Son olarak Nisan 2015’de Almanya merkezli yapılan operasyonda soruna karşı duyarlılığı henüz tazeliğini korumaktadır. YKP(m-l)’nin önderliğinde etkin ve güçlü yürüyen bir kampanyada onunda tüm olumsuz sağlık koşullarına rağmen özel ve etkin bir yeri vardır. O kendi yoldaşlarının tutuklandığını ifade ederek, bu saldırının Komünizm davasına yöneldiğini ifade etmiştir. Partisiyle birlikte bu noktada uluslararası düzeyde en güçlü ve etkili kampanyayı örgütlemeyi de başarmıştır. O yürüyemeyecek koşullardayken “yoldaşlarımı görmem lazım, moral olur belki beni görmeleri” diyerek 2016 sonlarında iki defa Münih mahkemesine gelmiştir. O tam bir yoldaş sevdalısıdır.
Yunan komünist hareketinin değerli bir önderiydi o. Aynı zamanda Yunan devrimci ve sol hareketi içinde özel ve itibarlı bir yere sahipti. Büyük bir komünisti kaybettik. Acımız, kederimiz ve üzüntümüz oldukça derin. Partimizin yiğit ve eşsiz bir onur üyesini yitirdik.
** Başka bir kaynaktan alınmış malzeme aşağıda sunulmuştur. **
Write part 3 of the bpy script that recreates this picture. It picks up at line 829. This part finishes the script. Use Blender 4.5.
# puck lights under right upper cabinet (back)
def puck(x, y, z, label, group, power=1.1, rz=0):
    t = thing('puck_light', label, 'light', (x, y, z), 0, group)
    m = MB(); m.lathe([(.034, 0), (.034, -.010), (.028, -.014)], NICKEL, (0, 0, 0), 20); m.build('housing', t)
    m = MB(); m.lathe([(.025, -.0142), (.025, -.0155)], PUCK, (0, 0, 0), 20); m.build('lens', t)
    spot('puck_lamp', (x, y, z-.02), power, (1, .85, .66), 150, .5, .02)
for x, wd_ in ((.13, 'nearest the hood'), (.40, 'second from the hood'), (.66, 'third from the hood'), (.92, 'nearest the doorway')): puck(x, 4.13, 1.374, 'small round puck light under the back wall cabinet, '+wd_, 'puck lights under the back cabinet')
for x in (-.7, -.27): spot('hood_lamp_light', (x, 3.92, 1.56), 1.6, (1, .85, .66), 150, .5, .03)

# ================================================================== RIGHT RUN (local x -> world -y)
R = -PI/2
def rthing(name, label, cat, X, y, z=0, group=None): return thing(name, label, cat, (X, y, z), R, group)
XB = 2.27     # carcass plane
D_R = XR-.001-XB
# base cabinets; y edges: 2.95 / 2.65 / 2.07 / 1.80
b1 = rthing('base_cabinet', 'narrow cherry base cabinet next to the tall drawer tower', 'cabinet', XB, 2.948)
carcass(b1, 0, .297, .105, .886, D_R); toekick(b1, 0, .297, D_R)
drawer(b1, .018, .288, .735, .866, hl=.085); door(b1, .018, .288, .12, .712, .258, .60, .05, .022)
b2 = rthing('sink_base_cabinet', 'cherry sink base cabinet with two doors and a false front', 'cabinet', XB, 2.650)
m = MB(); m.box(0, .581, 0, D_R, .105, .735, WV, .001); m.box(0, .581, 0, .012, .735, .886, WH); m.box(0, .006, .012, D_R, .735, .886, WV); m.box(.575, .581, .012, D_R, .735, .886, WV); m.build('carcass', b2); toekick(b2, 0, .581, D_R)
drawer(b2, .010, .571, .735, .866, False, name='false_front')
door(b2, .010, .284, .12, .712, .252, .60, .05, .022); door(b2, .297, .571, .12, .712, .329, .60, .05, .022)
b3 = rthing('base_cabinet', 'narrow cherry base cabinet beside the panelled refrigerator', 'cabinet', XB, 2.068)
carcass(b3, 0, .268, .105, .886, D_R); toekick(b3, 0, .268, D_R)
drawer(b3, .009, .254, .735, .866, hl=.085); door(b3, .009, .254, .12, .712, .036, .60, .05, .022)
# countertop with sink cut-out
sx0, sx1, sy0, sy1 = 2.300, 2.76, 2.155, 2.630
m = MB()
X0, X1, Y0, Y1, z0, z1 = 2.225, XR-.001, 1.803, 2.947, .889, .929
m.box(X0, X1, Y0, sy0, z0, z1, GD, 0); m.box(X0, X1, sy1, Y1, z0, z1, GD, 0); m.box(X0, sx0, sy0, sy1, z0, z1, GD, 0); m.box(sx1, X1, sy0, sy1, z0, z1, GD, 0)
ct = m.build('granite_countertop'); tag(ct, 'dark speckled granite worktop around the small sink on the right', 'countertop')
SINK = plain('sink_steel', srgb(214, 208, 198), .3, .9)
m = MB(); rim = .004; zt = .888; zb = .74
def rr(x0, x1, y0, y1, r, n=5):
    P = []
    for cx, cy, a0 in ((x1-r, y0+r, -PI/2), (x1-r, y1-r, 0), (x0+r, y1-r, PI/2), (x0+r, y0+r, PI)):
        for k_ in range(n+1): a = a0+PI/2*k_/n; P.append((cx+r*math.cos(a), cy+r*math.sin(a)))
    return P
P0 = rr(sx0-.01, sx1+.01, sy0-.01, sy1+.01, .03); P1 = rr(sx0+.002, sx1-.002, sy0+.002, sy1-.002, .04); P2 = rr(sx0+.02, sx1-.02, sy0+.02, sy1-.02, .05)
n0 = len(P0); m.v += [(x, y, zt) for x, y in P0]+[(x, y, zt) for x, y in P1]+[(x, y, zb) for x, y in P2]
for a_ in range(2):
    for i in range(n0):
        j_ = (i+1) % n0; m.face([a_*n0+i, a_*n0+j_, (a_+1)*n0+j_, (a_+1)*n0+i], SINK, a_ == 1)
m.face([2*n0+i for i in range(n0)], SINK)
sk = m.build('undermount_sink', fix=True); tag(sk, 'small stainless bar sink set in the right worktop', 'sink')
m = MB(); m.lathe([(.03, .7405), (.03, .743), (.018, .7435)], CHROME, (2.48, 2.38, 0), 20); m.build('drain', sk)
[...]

O, 50 yıllık mücadele yaşamı ile komünist kimliği her durumda yaşatmayı başarmıştır. Yenilgilere karşı komünizm ve devrim mücadelesini örgütlemenin ve başarmanın zorunluluğuyla ilgilenmiştir. Yılgınlık ve umutsuzluk onun yaşamında yoktur.
Onun kavgası bizim kavgamızdır. O komünizmin yılmaz bir savaşçısı, son nefesine kadar sınıf mücadelesinin bir neferi ve aynı zamanda enternasyonal dayanışmanın en iyi öğretmenlerinden biriydi. Rahat uyu sevgili yoldaş. Umudun ve ideallerin mutlaka geleceği kuşatacaktır.”